Session 502: Crime and Punishment

Tuesday 10 July 2007, 09.00-10.30

Moderator/Chair:Andrea Marchisello, Dipartimento di Studi Giuridici, Università degli studi di Verona
Paper 502-bCrime, War, Law, and Public Order in Barcelona: Peter IV's Military Expedition to Sardinia (1354)
(Language: English)
Mario Orsi Lázaro, Institució Milà i Fontanals (IMF), Consejo Superior de Investigaciones Científicas (CSIC), Barcelona
Index terms: Law, Maritime and Naval Studies, Military History
Abstract

Paper b: This paper discusses some social aspects of the military organisation of the medieval Crown of Aragon, as seen from some laws and other written sources related to the 1354 military expedition, led to Sardinia by Peter IV.
Barcelona was a recruitment and logistics center that received a large number of armed men, that sometimes deserted, neglected their duties and were punished. Royal, urban and military legal texts, written in order to control these people, demonstrate, through the crime and punishment evidence, the social background performing the human component of the expansive wars of the Kings of Aragon.
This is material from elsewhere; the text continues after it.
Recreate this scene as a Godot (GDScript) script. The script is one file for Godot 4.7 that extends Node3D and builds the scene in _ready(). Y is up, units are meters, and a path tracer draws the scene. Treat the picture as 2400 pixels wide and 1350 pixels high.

Paper c: This paper tries to establish an outlook of violence in medieval conflicts, mainly in urban areas, through the example of a document preserved in the General Archives of Navarre. It contains the detailed claims written by the kings of Navarre, Thibalt I, and England, Henri III, in answer to the damages caused as a result of the war developed between years 1237 to 1248 in English territories of Gascoigne. Many performances of violence are briefed in this text: kidnappings, murders, injuries to servants... produced as much in rural lands as in cities like Bayonne.